The overall discussion is summarized below, in roughly chronological order.

- Discussed background of QUIP, the process and the documents. Referred to
  Python and looked at QUIP 1 and QUIP 2 which had been prepared prior to the
  session.

  - The idea is to have a new git repository with the QUIP text files

  - Managed through Qt's normal work flow, currently gerrit code review

  - The maintainer of the quips repository takes on required editorial duties
- Agreed that the text documents should be limited to 80 character lines.

- Agreed that care must be taken to ensure that QUIPs are written in "proper"
  English so as to be clear, understandable and concise.

- Talked about how a new QUIP is introduced. The most important thing is to
  reserve a number, which is the identifier of any one QUIP. The title can
  change, and is expected to do so from time to time.

- New QUIP documents will go through a review process like any other patch to
  Qt. The author of the QUIP is responsible for logging this discussion in the
  evolving QUIP itself.

- The important thing is to bootstrap the process. Once it is bootstrapped, it
  is possible to fine-tune the QUIP process through QUIPs. It is expected that
  this will happen.

- The question of what goes into a QUIP was discussed. QUIP 1 gives a rough
  overview of the different kinds of possible QUIPs. It is expected that the
  content be further specified in revisions of QUIP 1 or in follow-up QUIPs.

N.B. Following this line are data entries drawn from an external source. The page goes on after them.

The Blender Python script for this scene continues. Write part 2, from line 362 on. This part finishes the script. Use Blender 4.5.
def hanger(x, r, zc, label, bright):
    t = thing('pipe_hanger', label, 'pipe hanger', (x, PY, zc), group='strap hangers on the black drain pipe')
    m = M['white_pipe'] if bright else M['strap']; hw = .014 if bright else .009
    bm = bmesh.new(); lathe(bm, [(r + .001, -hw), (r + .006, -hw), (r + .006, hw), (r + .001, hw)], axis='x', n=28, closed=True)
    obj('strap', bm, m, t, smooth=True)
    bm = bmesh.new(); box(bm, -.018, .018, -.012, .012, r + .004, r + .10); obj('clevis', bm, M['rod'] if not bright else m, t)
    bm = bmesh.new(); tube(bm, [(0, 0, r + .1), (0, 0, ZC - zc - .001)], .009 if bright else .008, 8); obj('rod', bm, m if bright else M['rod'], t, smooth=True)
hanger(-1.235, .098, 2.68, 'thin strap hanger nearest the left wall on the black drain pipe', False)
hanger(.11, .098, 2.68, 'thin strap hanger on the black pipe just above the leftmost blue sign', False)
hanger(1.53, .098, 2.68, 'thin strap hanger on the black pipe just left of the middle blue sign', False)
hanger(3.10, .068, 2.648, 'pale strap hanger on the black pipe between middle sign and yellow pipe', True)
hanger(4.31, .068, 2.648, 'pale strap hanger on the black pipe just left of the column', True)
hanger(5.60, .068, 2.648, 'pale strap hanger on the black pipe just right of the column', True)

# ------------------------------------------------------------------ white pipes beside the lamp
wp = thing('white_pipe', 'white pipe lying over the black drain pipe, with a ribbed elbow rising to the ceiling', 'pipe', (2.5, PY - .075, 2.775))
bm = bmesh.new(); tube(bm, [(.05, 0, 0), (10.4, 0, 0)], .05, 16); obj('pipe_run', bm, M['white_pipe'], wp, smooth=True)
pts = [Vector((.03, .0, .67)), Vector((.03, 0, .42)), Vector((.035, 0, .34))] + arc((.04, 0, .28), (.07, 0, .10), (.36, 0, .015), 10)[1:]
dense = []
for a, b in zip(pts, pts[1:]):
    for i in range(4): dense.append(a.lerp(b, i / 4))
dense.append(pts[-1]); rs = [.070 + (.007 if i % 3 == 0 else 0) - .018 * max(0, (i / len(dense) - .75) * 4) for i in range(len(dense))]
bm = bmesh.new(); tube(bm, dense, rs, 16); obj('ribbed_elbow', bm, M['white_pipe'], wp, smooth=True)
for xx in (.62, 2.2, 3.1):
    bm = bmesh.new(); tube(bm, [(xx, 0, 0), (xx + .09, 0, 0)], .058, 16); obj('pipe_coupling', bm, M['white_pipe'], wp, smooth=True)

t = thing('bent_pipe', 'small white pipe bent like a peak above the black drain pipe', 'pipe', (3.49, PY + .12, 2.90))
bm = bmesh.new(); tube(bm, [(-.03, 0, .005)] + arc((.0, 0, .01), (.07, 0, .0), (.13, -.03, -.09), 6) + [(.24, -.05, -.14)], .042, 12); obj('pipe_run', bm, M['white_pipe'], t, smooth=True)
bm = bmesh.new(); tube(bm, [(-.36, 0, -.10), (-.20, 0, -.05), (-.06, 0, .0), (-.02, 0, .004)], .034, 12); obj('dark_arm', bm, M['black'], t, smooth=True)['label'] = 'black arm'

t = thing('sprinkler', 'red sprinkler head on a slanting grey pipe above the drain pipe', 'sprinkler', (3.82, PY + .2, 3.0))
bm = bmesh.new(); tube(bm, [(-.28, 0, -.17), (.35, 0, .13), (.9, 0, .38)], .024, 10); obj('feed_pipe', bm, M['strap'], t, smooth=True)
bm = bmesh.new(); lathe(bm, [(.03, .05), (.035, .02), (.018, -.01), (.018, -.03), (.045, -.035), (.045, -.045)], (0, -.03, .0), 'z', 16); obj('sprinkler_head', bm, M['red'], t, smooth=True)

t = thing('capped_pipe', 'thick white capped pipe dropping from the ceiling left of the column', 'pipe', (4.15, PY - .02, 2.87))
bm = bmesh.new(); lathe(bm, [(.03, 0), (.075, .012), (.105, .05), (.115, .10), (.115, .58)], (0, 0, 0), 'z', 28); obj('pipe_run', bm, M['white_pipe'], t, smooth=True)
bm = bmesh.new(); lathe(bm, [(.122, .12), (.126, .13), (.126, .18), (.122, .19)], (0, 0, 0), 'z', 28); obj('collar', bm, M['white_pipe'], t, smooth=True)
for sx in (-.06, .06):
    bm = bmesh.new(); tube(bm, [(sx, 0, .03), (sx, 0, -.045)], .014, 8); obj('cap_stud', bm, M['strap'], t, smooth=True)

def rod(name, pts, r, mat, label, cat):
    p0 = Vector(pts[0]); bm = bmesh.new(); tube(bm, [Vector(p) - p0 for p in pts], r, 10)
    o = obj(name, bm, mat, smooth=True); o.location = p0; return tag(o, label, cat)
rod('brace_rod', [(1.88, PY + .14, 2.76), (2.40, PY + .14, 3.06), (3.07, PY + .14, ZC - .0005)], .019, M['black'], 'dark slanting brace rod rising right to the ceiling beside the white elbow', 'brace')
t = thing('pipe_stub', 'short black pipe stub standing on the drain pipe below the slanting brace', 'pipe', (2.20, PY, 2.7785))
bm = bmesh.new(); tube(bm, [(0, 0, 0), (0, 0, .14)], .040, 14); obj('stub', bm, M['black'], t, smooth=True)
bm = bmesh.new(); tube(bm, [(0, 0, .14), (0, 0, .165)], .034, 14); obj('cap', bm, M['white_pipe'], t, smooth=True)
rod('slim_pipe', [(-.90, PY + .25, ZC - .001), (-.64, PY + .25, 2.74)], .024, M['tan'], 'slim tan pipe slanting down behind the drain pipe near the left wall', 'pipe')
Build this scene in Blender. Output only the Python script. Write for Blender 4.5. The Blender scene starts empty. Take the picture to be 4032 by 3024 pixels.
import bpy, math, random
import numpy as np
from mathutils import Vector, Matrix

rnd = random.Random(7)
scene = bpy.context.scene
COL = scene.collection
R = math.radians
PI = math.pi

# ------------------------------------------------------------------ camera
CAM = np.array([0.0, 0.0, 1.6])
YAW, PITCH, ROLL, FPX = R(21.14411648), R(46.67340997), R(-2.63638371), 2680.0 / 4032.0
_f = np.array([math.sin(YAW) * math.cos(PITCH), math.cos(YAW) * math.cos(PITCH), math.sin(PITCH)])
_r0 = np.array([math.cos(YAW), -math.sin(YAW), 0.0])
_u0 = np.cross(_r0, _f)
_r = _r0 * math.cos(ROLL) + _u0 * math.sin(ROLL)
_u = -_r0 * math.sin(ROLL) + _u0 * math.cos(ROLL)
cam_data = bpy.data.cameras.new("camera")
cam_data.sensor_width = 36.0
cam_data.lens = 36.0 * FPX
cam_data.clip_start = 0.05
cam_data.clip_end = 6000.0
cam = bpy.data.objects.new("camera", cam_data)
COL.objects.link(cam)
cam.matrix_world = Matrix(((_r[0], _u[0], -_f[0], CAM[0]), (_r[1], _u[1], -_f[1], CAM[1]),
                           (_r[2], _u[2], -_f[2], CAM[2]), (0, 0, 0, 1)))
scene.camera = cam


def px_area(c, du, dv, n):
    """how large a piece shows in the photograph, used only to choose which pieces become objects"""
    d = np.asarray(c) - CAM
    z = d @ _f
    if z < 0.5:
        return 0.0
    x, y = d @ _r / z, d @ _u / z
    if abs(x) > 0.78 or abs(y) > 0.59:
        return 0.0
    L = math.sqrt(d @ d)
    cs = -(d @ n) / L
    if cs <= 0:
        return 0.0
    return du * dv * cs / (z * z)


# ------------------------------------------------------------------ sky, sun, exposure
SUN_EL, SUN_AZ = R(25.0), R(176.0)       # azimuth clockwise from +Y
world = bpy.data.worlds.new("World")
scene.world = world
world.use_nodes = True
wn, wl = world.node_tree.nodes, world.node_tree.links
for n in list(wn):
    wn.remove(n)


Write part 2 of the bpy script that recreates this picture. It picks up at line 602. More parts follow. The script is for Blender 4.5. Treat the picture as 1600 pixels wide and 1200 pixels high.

- Like any other part of Qt, QUIPs are living documents. They can be updated,
  amended or entirely superseded by later ones.

- QUIP licensing was discussed. Python's PEPs are required to be either placed
  in the public domain or licensed under the Open Publication License. The
  former is not possible in all jurisdictions and the latter has apparently
  been superseded by the Creative Commons licenses the CC0 license was
  suggested.

- The minimum QUIP boostrapping process was discussed:

  1. Post QUIP 1 to qt-development mailing list for discussion.

  2. Arrange for hosting of HTML generated from QUIPs (ed. note: quips.qt.io
     has since been made available)

  3. Create new git repository to hold QUIPs

- The initial QUIP process was discussed:

  1. Author of QUIP reserves new number in QUIP 0 (the index QUIP) through
     gerrit

  2. The author gives notice of new QUIP by sending it to qt-development,
     either inline or as a text attachment (things like this can be refined
     later through QUIPs)

  3. Concurrently the author pushes the draft to gerrit where further
     discussion can take place. This discussion must be described in the QUIP.

  4. Decisions are achieved through the same lazy consensus mechanism that
     is in place today. In that respect nothing changes.

  5. A final +2 from the QUIP maintainer(s) is required. This differs slightly
     from other parts of Qt as only the maintainer(s) can +2 changes to this
     repository.

- Louai naively volunteered to convert existing material on the wiki into a
  series of QUIPs.

- There was a question whether community guidelines could be described in a
  QUIP. The answer is a resounding yes.

- The QUIP lifecycle was discussed. The following two items were explored:

  1. Superseding QUIPs. These are QUIPs that both change some mechanism
     described in an earlier QUIP and change the content of that QUIP
     substantially. For small changes existing QUIPs can be updated.

  2. Retroactive QUIPs are possible. That is to say, QUIPs can be written
     to describe a change that occured in the past. For instance, an
     Implementation Track QUIP can be written after something has been added.